UK unemployment rose to 5.2% in the three months to December 2025 as the impact of Labour’s economic policies hit the jobs market.
The last quarter of 2025 saw UK economic activity flatline as businesses reacted to the uncertainty around the budget and associated tax increases. We now know this led to slower wage growth and higher unemployment.
“UK unemployment has climbed to 5.2%, its highest level in nearly five years, while private-sector wage growth slowed to 3.4% which is the weakest pace since 2020,” said Lale Akoner, global market analyst at eToro.
“It is clear the UK labour market is cooling and inflation pressures from wages are fading.”
Wage inflation is one of the key indicators cited by the Bank of England as a reason to be cautious around interest rate cuts. Nowthat wage growth is slowing alongside rising unemployment, the BoE will have no excuse not to cut interest rates at the upcoming meeting in March.

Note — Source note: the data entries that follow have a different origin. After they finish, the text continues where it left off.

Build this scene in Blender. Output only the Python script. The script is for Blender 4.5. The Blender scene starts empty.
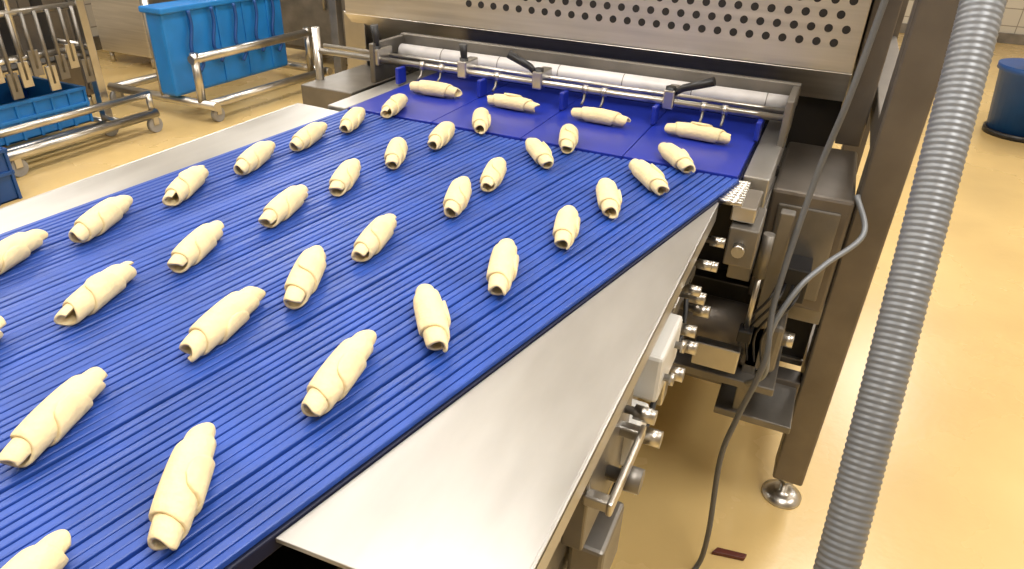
import bpy, math, random
from mathutils import Vector, Matrix
random.seed(4)
D=bpy.data
sc=bpy.context.scene
try:
    sc.view_settings.view_transform='Standard'
except Exception: pass

# ---------------------------------------------------------------- materials
def mat(name,col,rough=.5,metal=0.,noise=0.,nscale=8.,stretch=(1,1,1),bump=0.,bscale=60.,spec=.5,coat=0.,sss=0.,rvar=0.):
    m=D.materials.new(name); m.use_nodes=True
    nt=m.node_tree; b=nt.nodes['Principled BSDF']
    b.inputs['Base Color'].default_value=(*col,1)
    b.inputs['Roughness'].default_value=rough
    b.inputs['Metallic'].default_value=metal
    b.inputs['Specular IOR Level'].default_value=spec
    if coat: b.inputs['Coat Weight'].default_value=coat
    if sss:
        b.inputs['Subsurface Weight'].default_value=sss
        b.inputs['Subsurface Radius'].default_value=(.01,.006,.003)
        b.inputs['Subsurface Scale'].default_value=.5
    tc=nt.nodes.new('ShaderNodeTexCoord'); mp=nt.nodes.new('ShaderNodeMapping')
    mp.inputs['Scale'].default_value=stretch
    nt.links.new(tc.outputs['Object'],mp.inputs['Vector'])
    if noise or rvar:
        n=nt.nodes.new('ShaderNodeTexNoise'); n.inputs['Scale'].default_value=nscale
        n.inputs['Detail'].default_value=5
        nt.links.new(mp.outputs[0],n.inputs['Vector'])
        if noise:
            r=nt.nodes.new('ShaderNodeValToRGB')
            r.color_ramp.elements[0].position=.3; r.color_ramp.elements[1].position=.7
            r.color_ramp.elements[0].color=(*[c*(1-noise) for c in col],1)
            r.color_ramp.elements[1].color=(*[min(1,c*(1+noise)) for c in col],1)
            nt.links.new(n.outputs['Fac'],r.inputs['Fac'])
            nt.links.new(r.outputs['Color'],b.inputs['Base Color'])
        if rvar:
            mr=nt.nodes.new('ShaderNodeMapRange')
            mr.inputs['To Min'].default_value=max(.02,rough-rvar); mr.inputs['To Max'].default_value=rough+rvar
            nt.links.new(n.outputs['Fac'],mr.inputs['Value'])
            nt.links.new(mr.outputs[0],b.inputs['Roughness'])
    if bump:
        n2=nt.nodes.new('ShaderNodeTexNoise'); n2.inputs['Scale'].default_value=bscale
        nt.links.new(mp.outputs[0],n2.inputs['Vector'])
        bp=nt.nodes.new('ShaderNodeBump'); bp.inputs['Strength'].default_value=bump
        bp.inputs['Distance'].default_value=.01
        nt.links.new(n2.outputs['Fac'],bp.inputs['Height'])
        nt.links.new(bp.outputs[0],b.inputs['Normal'])
    return m
M_plate=mat('brushed_plate',(.50,.49,.47),.40,.9,noise=.12,nscale=7,stretch=(2,.5,1),rvar=.10,bump=.03,bscale=30)
M_hood=mat('brushed_hood',(.62,.59,.55),.36,.9,noise=.10,nscale=5,stretch=(.6,1,14),rvar=.06)
M_steel=mat('stainless',(.58,.56,.53),.3,1.,noise=.12,nscale=9)
M_sdark=mat('dark_steel',(.23,.215,.195),.45,.8,noise=.25,nscale=7)
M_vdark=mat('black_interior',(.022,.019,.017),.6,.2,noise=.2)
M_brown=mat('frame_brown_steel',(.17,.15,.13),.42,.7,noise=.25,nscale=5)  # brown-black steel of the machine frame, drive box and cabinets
M_belt=mat('blue_cord_belt',(.020,.070,.36),.42,0,noise=.18,nscale=12,spec=.5,rvar=.12)
M_bed=mat('belt_bed',(.002,.005,.03),.6,0)
M_wide=mat('blue_flat_belt',(.014,.032,.35),.28,0,noise=.1,nscale=10,spec=.6)
M_bplas=mat('blue_plastic',(.015,.20,.58),.4,0,noise=.12,nscale=5)
M_bplas2=mat('dark_blue_plastic',(.01,.07,.27),.4,0,noise=.1)
M_dough=mat('dough',(.85,.70,.41),.75,0,noise=.07,nscale=30,bump=.22,bscale=110,spec=.2,sss=.06)
M_black=mat('black_plastic',(.012,.012,.014),.4,0)
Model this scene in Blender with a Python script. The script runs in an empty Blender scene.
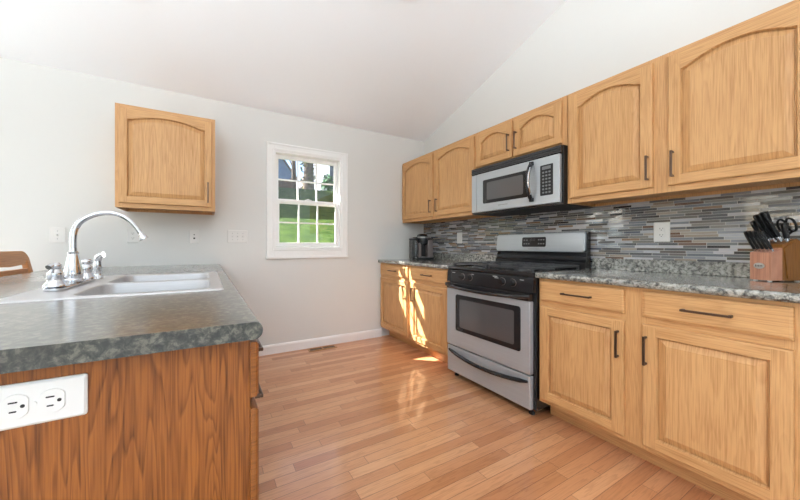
import bpy, bmesh, math, random
from mathutils import Vector, Matrix
C = bpy.context.scene.collection
sc = bpy.context.scene
random.seed(7)
PI = math.pi

# ------------------------------------------------------------------ camera, world, light, exposure
cam_d = bpy.data.cameras.new('camera')
cam = bpy.data.objects.new('camera', cam_d)
C.objects.link(cam)
cam.location = (0, 0, 1.0874)
cam.rotation_euler = (PI/2, 0, -math.radians(27.337))
cam_d.sensor_width = 36.0
cam_d.lens = 299.833/800*36
cam_d.shift_x = 38/800
cam_d.shift_y = -4.2/800
cam_d.clip_start = 0.02
cam_d.clip_end = 300
sc.camera = cam

sc.view_settings.view_transform = 'Standard'
sc.view_settings.look = 'None'
sc.view_settings.gamma = 1.0
sc.view_settings.use_curve_mapping = False
sc.view_settings.exposure = -0.08
sc.cycles.use_denoising = True
sc.cycles.max_bounces = 12
sc.cycles.diffuse_bounces = 6
sc.cycles.transparent_max_bounces = 12
sc.cycles.sample_clamp_indirect = 8.0
sc.cycles.caustics_reflective = False
sc.cycles.caustics_refractive = False

world = bpy.data.worlds.new('sky')
sc.world = world
world.use_nodes = True
wn = world.node_tree.nodes
wl = world.node_tree.links
for n in list(wn):
    wn.remove(n)
sky = wn.new('ShaderNodeTexSky')
sky.sky_type = 'NISHITA'
sky.sun_disc = False
sky.sun_elevation = math.radians(38)
sky.sun_rotation = math.radians(-56)
sky.air_density = 1.0
sky.dust_density = 2.5
bgn = wn.new('ShaderNodeBackground')
bgn.inputs['Strength'].default_value = 0.45
won = wn.new('ShaderNodeOutputWorld')
wl.new(sky.outputs[0], bgn.inputs['Color'])
wl.new(bgn.outputs[0], won.inputs['Surface'])

sun_d = bpy.data.lights.new('sun', 'SUN')
sun_d.energy = 30.0
sun_d.angle = math.radians(0.6)
sun_d.color = (1.0, 0.96, 0.90)
sun = bpy.data.objects.new('sun', sun_d)
C.objects.link(sun)
sun.rotation_euler = Vector((1.2, -0.93, -1.30)).to_track_quat('-Z', 'Y').to_euler()
sun.location = (-6, 8, 9)


def area(name, loc, target, w, h, power, color=(1, 1, 1)):
    d = bpy.data.lights.new(name, 'AREA')
    d.shape = 'RECTANGLE'
    d.size = w
    d.size_y = h
    d.energy = power
    d.color = color
    o = bpy.data.objects.new(name, d)
    C.objects.link(o)
    o.location = loc
    o.rotation_euler = (Vector(target) - Vector(loc)).to_track_quat('-Z', 'Z').to_euler()
    return o


# daylight through the patio door left of the view, and daylight added at assumed doors left and windows behind the camera
DAY = (0.86, 0.94, 1.0)
area('daylight_patio_door', (-2.25, 3.27, 1.08), (-1.9, 0, 1.30), 1.5, 1.9, 40, DAY)
area('added_daylight_left', (-4.26, 0.55, 1.10), (0, 0.55, 1.9), 2.3, 2.0, 14, DAY)
area('added_daylight_back', (-1.2, -3.46, 1.30), (-1.2, 0, 2.3), 3.0, 1.7, 24, DAY)
area('added_daylight_back_side', (1.2, -3.46, 1.45), (1.2, 0, 2.3), 1.3, 1.3, 8, DAY)

# ------------------------------------------------------------------ node helpers / materials
MATS = {}


def newmat(name):
    m = bpy.data.materials.new(name)
    m.use_nodes = True
    nt = m.node_tree
    b = nt.nodes['Principled BSDF']
    MATS[name] = m
    return m, nt, b


def lin(c):
    def f(v):
        v /= 255.0
        return v/12.92 if v <= 0.04045 else ((v+0.055)/1.055)**2.4
    return (f(c[0]), f(c[1]), f(c[2]), 1)


def plain(name, rgb, rough=0.5, metal=0.0, spec=0.5, coat=0.0, emit=None, es=1.0):
    m, nt, b = newmat(name)
    b.inputs['Base Color'].default_value = lin(rgb)
    b.inputs['Roughness'].default_value = rough
    b.inputs['Metallic'].default_value = metal
    b.inputs['Specular IOR Level'].default_value = spec
    b.inputs['Coat Weight'].default_value = coat
    if emit:
        b.inputs['Emission Color'].default_value = lin(emit)
        b.inputs['Emission Strength'].default_value = es
    return m


def N(nt, typ, **kw):
    n = nt.nodes.new(typ)
    for k, v in kw.items():
        setattr(n, k, v)
    return n


def ramp(nt, stops, interp='LINEAR'):
    r = nt.nodes.new('ShaderNodeValToRGB')
    r.color_ramp.interpolation = interp
    e = r.color_ramp.elements
    while len(e) < len(stops):
        e.new(0.5)
    for i, (p, c) in enumerate(stops):
        e[i].position = p
        e[i].color = c
    return r


def math_n(nt, op, a=None, b=None):
    n = nt.nodes.new('ShaderNodeMath')
    n.operation = op
    for i, v in enumerate((a, b)):
        if v is None:
            continue
        if isinstance(v, (int, float)):
            n.inputs[i].default_value = v
        else:
            nt.links.new(v, n.inputs[i])
    return n.outputs[0]


def mapping(nt, scale, loc=(0, 0, 0)):
    tc = nt.nodes.new('ShaderNodeTexCoord')
    mp = nt.nodes.new('ShaderNodeMapping')
    mp.inputs['Scale'].default_value = scale
    mp.inputs['Location'].default_value = loc
    nt.links.new(tc.outputs['Object'], mp.inputs['Vector'])
    return mp.outputs['Vector']


def oak(name, axis, base, dark, ring=22.0, ringmix=0.20, poremix=0.95, rough=0.42, coat=0.04, stretch=14.0, nax='x', fine=1.0):
    """oak with cathedral figure and fine pores, grain along the given axis"""
    m, nt, b = newmat(name)
    ax = 'xyz'.index(axis)
    s1 = [9.0, 9.0, 9.0]
    s1[ax] = 9.0/stretch
    s1['xyz'.index(nax)] = 2.0
    s1 = [v*fine for v in s1]
    v1 = mapping(nt, s1)
    n1 = N(nt, 'ShaderNodeTexNoise')
    n1.inputs['Scale'].default_value = 1.0
    n1.inputs['Detail'].default_value = 2.5
    n1.inputs['Distortion'].default_value = 0.25
    nt.links.new(v1, n1.inputs['Vector'])
    t = math_n(nt, 'MULTIPLY', n1.outputs['Fac'], ring)
    fr = math_n(nt, 'FRACT', t)
    rr = ramp(nt, [(0.0, (0, 0, 0, 1)), (0.55, (0.35, 0.35, 0.35, 1)), (0.85, (1, 1, 1, 1)), (1.0, (0, 0, 0, 1))])
    nt.links.new(fr, rr.inputs['Fac'])
    s2 = [260.0, 260.0, 260.0]
    s2[ax] = 7.0
    s2['xyz'.index(nax)] = 25.0
    v2 = mapping(nt, s2)
    n2 = N(nt, 'ShaderNodeTexNoise')
    n2.inputs['Scale'].default_value = 1.0
    n2.inputs['Detail'].default_value = 3.0
    nt.links.new(v2, n2.inputs['Vector'])
    pr = ramp(nt, [(0.42, (0, 0, 0, 1)), (0.68, (1, 1, 1, 1))])
    nt.links.new(n2.outputs['Fac'], pr.inputs['Fac'])
    s3 = [18.0, 18.0, 18.0]
    s3[ax] = 0.8
    s3['xyz'.index(nax)] = 4.0
    v3 = mapping(nt, s3)
    n3 = N(nt, 'ShaderNodeTexNoise')
    n3.inputs['Scale'].default_value = 1.0
    nt.links.new(v3, n3.inputs['Vector'])
    # pores gather in the dark rings
    a = math_n(nt, 'MULTIPLY', rr.outputs[0], ringmix)
    p = math_n(nt, 'MULTIPLY', pr.outputs[0], math_n(nt, 'MULTIPLY_ADD', rr.outputs[0], poremix))
    p2 = math_n(nt, 'MULTIPLY', pr.outputs[0], poremix*0.5)
    q = math_n(nt, 'MULTIPLY', math_n(nt, 'SUBTRACT', n3.outputs['Fac'], 0.5), 0.5)
    tot = math_n(nt, 'ADD', math_n(nt, 'ADD', a, math_n(nt, 'ADD', p2, math_n(nt, 'MULTIPLY', p, 0.0))), q)
    mix = N(nt, 'ShaderNodeMix', data_type='RGBA')
    mix.inputs[6].default_value = lin(base)
    mix.inputs[7].default_value = lin(dark)
    cl = N(nt, 'ShaderNodeClamp')
    nt.links.new(tot, cl.inputs[0])
    nt.links.new(cl.outputs[0], mix.inputs[0])
    nt.links.new(mix.outputs[2], b.inputs['Base Color'])
    b.inputs['Roughness'].default_value = rough
    b.inputs['Coat Weight'].default_value = coat
    b.inputs['Coat Roughness'].default_value = 0.25
    b.inputs['Specular IOR Level'].default_value = 0.35
    bp = N(nt, 'ShaderNodeBump')
    bp.inputs['Strength'].default_value = 0.06
    bp.inputs['Distance'].default_value = 0.002
    nt.links.new(pr.outputs[0], bp.inputs['Height'])
    nt.links.new(bp.outputs[0], b.inputs['Normal'])
    return m


OAK_B, OAK_D = (214, 167, 114), (168, 116, 66)
OV = oak('oak_vertical', 'z', OAK_B, OAK_D)
OY = oak('oak_along_wall', 'y', OAK_B, OAK_D)
OX = oak('oak_across', 'x', OAK_B, OAK_D, nax='y')
OVB = oak('oak_vertical_back_wall', 'z', OAK_B, OAK_D, nax='y')
PV = oak('oak_veneer', 'z', (157, 95, 42), (92, 48, 18), ring=20.0, ringmix=0.55, poremix=1.0, rough=0.35, nax='y', fine=1.5)
PY = oak('oak_veneer_along', 'y', (150, 92, 44), (90, 48, 20), rough=0.35)
CHW = oak('chair_oak', 'y', (205, 145, 92), (165, 105, 60), rough=0.35)
BLK = oak('block_walnut', 'z', (150, 98, 44), (84, 48, 20), ring=7.0, rough=0.4, nax='y')
BLKF = oak('block_front', 'z', (206, 150, 122), (150, 92, 72), ring=6.0, rough=0.4)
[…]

“And crucially, from the perspective of the Bank of England and the outlook for inflation, this weakness is continuing to pull down on wage growth,” explained Luke Bartholomew, Deputy Chief Economist, at Abderdeen.
“Private sector pay growth in particular has essentially returned to an inflation-target consistent rate, meaning that as and when inflation falls to 2% later this year it is likely to stay there rather than start increasing again. Of course, the inflation data tomorrow could throw a wrench in the works, but for now it seems there is a clear case for a further rate cut at the Bank’s next meeting in March, and we continue to expect rates to fall to 3% later this year.”
Interest rate markets are now pricing two interest rate cuts in 2026.